Hace cien años, Max Weber ya se refirió a dos tipos de conductas éticas aplicables a quienes tienen puestos de responsabilidad pública y que se oponen resueltamente: por un lado, la “ética de la responsabilidad”, según la cual quien gobierna debe responder por sus acciones y no puede descargar sus consecuencias en otros; por otro lado, la “ética de la convicción”, según la cual sólo prevalece la ejemplaridad de las acciones, incluso si su objetivo es irracional. La observación de las esferas políticas contemporáneas dentro de los sistemas democráticos tiende a resaltar el grave descuido de la ética de la rendición de cuentas. ¿Puede el gobierno descartar las consecuencias de sus acciones sobre los agentes de la actividad económica? ¿Por qué otros deberían pagar por el intervencionismo exacerbado del Estado?

Esta situación concierne no sólo a México, sino a muchas democracias, empezando por los Estados Unidos. ¿No es la Ley de Reducción de la Inflación del presidente Biden, sino un estímulo para aumentar los precios? La ecuación es simple: cuanto mayor es el dinero entregado gratuitamente a los consumidores -sea a través de descuentos en el precio pagado por el consumidor y subsidiados por el estado o sea a través de “programas sociales”-, cuanto más crece el consumo, mayor es el precio.

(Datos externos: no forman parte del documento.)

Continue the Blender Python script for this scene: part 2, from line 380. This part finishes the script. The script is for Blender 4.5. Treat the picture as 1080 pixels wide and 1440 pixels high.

Si el apoyo a la economía puede haber sido una necesidad en algún momento, ¿no es la ayuda desproporcionada la que puede empeorar en última instancia la situación de los hogares en lugar de mejorarla? El intervencionismo se ha convertido en un círculo vicioso del que parece cada vez más difícil salir. ¿La causa? La legitimidad de nuestros líderes está a media asta, y tienen que pagar con dinero público (dinero de todos) las medidas necesarias para mejorar su situación individual.

Mientras tanto, miles de hogares sufren la falta de ética de nuestros gobernantes. La clase media se ve perjudicada por la inconsistencia de las medidas tomadas por ocurrencia. Esta observación es más alarmante porque amenaza los cimientos mismos de nuestros sistemas democráticos. Las épocas de carestía y escasez allanan el camino del extremismo. Es indispensable encontrar los mecanismos para que los gobernantes asuman el costo de sus actos.